«Современные записки», книга XXXVII. Часть литературная
Все пишущие о «Современных записках» считают своим непременным долгом вместе с похвалами сделать редакторам несколько упреков. Лучший наш журнал, — но и это в нем не так, и то не этак. Вероятно, никакая другая редакция в мире не получает столько советов, указаний и пожеланий, сколько получают их руководители «Современных записок». Надо сказать, что большею частью очередная книжка этого журнала дает основание для таких замечаний, оправдывает их, — особенно в той части, где печатаются «молодые». Оттого ли, что эти молодые не выдерживают опасной близости со знаменитыми мастерами, печатаемыми на первых страницах журнала, или просто оттого, что ко всему помещаемому в «Современных записках» мы особенно требовательны — рассказы и повести молодых сотрудников кажутся в журнале почти всегда «балластом». Да, по-видимому, так относились к ним до сих пор и редакторы: они печатали их как будто против воли, лишь уступая общему мнению, что «надо давать дорогу молодым дарованиям», нехотя в этих дарованиях разбираясь и, признаемся, разбираясь не всегда удачно.
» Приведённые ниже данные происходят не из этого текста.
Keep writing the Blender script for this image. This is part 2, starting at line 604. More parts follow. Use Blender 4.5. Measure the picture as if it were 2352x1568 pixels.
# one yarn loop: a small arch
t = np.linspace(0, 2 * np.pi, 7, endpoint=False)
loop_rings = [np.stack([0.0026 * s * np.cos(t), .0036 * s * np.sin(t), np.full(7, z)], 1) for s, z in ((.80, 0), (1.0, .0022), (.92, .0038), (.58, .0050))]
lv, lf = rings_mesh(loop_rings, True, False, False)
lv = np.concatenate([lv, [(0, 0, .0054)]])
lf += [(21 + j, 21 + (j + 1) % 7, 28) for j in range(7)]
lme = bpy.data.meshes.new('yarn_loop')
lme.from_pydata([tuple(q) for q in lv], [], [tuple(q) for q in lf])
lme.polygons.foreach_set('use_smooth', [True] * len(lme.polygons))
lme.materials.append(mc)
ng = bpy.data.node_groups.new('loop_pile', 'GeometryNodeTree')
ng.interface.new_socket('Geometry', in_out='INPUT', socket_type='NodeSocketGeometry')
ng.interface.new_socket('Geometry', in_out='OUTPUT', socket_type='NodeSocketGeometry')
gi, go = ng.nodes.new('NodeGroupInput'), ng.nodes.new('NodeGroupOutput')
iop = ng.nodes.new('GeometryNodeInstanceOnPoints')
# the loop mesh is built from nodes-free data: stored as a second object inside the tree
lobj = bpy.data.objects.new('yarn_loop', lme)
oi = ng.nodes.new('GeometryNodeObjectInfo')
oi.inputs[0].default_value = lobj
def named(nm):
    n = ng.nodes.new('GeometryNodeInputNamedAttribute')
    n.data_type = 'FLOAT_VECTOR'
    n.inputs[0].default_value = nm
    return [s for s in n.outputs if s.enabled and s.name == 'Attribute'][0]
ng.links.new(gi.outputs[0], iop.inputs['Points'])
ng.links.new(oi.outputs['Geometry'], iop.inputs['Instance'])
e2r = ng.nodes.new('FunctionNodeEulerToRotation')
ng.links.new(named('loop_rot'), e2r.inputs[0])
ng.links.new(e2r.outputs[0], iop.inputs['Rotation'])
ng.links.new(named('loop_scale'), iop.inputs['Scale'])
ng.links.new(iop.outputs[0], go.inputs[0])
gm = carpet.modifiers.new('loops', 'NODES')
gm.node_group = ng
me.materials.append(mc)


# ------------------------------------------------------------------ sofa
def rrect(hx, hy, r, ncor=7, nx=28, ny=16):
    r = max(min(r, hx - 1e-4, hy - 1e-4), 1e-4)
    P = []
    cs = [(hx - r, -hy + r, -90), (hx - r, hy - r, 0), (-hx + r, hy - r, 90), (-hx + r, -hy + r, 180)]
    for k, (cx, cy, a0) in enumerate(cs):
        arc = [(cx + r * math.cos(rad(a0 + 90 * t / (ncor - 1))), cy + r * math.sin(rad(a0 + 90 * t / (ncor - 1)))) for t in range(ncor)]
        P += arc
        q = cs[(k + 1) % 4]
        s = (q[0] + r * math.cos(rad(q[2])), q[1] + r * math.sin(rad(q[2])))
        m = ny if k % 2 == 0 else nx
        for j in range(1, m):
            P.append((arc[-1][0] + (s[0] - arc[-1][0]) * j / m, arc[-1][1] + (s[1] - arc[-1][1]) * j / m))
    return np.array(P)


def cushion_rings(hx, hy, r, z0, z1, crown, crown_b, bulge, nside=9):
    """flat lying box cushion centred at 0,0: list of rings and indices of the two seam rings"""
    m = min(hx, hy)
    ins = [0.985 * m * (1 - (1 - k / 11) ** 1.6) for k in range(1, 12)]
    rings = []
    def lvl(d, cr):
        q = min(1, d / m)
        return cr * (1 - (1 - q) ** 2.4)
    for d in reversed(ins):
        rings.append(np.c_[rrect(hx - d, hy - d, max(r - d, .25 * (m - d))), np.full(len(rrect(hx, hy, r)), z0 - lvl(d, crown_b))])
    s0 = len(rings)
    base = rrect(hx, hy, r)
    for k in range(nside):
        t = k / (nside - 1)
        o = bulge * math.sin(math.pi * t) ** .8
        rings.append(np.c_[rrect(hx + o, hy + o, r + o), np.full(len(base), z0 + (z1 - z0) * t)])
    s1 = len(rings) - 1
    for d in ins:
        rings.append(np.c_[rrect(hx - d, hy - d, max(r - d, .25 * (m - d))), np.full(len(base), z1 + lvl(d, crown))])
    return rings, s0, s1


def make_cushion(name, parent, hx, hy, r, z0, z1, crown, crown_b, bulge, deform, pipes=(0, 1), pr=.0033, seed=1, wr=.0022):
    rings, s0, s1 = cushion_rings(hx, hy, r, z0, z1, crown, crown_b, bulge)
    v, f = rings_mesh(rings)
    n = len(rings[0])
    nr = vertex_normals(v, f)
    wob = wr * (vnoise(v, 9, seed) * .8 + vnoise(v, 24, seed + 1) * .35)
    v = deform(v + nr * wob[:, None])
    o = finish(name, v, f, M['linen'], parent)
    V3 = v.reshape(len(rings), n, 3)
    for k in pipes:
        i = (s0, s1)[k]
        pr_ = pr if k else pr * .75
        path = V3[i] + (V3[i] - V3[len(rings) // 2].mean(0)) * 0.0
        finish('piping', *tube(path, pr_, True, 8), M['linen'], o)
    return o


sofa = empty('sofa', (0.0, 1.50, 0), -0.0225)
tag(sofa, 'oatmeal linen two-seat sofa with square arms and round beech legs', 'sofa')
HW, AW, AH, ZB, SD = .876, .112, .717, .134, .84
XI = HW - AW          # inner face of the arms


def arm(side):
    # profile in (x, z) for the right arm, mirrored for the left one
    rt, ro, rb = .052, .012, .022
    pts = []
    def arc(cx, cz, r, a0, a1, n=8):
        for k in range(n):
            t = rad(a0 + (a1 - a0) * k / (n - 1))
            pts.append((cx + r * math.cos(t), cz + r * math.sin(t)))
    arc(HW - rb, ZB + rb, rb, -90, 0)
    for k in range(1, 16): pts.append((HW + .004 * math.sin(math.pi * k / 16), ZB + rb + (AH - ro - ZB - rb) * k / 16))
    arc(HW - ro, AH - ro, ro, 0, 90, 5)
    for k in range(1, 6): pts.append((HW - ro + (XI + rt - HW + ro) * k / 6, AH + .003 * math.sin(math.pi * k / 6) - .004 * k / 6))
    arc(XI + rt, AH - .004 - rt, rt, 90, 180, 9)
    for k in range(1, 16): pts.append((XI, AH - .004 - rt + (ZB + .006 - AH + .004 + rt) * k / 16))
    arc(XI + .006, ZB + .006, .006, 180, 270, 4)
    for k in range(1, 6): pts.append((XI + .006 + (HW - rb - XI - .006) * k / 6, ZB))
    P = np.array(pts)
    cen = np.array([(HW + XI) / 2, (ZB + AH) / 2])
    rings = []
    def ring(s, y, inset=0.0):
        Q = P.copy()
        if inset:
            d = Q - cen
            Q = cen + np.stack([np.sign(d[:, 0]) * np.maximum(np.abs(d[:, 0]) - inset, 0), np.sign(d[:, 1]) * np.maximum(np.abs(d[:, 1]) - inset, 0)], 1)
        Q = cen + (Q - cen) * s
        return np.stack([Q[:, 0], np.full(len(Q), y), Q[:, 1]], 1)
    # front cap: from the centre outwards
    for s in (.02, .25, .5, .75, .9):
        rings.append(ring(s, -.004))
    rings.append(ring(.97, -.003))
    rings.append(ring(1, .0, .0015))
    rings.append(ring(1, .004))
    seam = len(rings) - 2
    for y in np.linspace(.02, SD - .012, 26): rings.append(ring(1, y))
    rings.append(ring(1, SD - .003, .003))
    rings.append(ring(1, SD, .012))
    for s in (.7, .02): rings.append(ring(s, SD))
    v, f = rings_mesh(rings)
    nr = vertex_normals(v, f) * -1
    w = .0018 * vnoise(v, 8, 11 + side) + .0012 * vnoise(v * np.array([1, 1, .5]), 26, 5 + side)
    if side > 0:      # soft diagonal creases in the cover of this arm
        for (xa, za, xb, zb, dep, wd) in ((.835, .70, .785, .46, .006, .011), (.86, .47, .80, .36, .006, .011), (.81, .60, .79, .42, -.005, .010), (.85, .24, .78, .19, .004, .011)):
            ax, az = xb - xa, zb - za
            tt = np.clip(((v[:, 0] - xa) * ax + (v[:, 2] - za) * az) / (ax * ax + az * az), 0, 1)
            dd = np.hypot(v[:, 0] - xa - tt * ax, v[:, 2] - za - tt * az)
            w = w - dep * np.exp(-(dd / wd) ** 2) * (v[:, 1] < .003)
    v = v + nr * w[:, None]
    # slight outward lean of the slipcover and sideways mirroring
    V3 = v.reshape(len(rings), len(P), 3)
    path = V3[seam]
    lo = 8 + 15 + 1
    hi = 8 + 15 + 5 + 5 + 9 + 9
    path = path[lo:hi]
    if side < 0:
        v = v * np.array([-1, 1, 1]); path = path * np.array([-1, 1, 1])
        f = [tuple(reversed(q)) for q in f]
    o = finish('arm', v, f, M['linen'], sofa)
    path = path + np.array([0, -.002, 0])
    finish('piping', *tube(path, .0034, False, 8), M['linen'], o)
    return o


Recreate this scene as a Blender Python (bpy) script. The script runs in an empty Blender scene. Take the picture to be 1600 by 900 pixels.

О тридцать седьмой книжке «Современных записок» писать особенно приятно: в ней нет «балласта». Она, конечно, не вся равноценна, но во всех своих частях интересна. Два молодых беллетриста, представленных в ней, Евангулов и Темирязев, дали вещи живые — художественно-убедительные и человечески-искренние. Их действительно стоило напечатать, и надо радоваться, что напечатаны они в журнале, который внимательно читается и долго сохраняется. Особенно это относится к Евангулову.
Открывается книжка «Жизнью Арсеньева» Бунина. Эта часть романа заметно отличается от двух предыдущих: герой превратился из ребенка в юношу и в соответствии с этим записи его сделались лиричнее, беспокойнее. Наступила для него «пора любви». Кое-что в этих записках напоминает «Митину любовь» — не только по теме, но и по самому духу, хотя в «Митиной любви» тон был острее и горестнее. Митя от любви погиб. Арсеньев ее переживет благополучно — в этом не может быть сомнений, — да и не дразнит его любовь смертью, как это было с Митей. У того не осталось другого помысла, Арсеньева же возбуждает и манит будущая слава, работа, дружба.
Первые части романа останутся в нем, по-видимому, особняком. В сущности, эти прекрасные, иногда необыкновенно-прекрасные главы представляют собой «плач об исчезнувшей России» — гораздо больше, чем биографию какого-то мальчика. В этих бесконечных, кропотливых, жадных, тщательных, любовных, всегда восторженных картинах былого русского быта, тысячелетнего русского уклада, казалось, такого прочного, так крепко устоявшегося и вдруг — именно вдруг, как в волшебном сказании, — рассыпавшегося и разлетевшегося. Бунин как будто «пропел отходную» старой России. Можно не все в ней любить, не обо всем с сожалением вспоминать. Можно найти в себе силы, чтобы эту утрату, — да и все подобные утраты, — стойко и твердо перенести. Но все-таки было бы обидно за «матушку Русь», если бы над развалинами и обломками ее, над «останками Руси великой» никто даже и не помянул ее достойным поминовением. Бунин, так кровно связанный с родиной, должен был это сделать, и хорошо, что он, не судя и не разделяя, этот свой долг любви и верности исполнил. Был большой соблазн уклониться, — и невозможно сомневаться, что доживи Толстой до наших дней, он никакой подобной «панихиды» совершить бы не пожелал: «плохо новое, старое тоже никуда не было годно; кончилась — и Бог с ней». Однако в высоком и тягостном отречении Толстого не было бы, конечно, малодушия. Он ведь всю вторую половину своей жизни только то и делал, что отрекался от первой, от всего, с чем в русском быту был связан, — и мы знаем, чего ему это стоило. Но бывают отречения по слабости памяти, по забывчивости и бессилию сердца. Бунин тоже немало «покритиковал» в свое время старую русскую жизнь, а вот когда пришел час проститься с ней, нашел для нее только добрые слова, как бы ото всех благодаря ее за то, что она, плохо ли, хорошо, все-таки всем давала.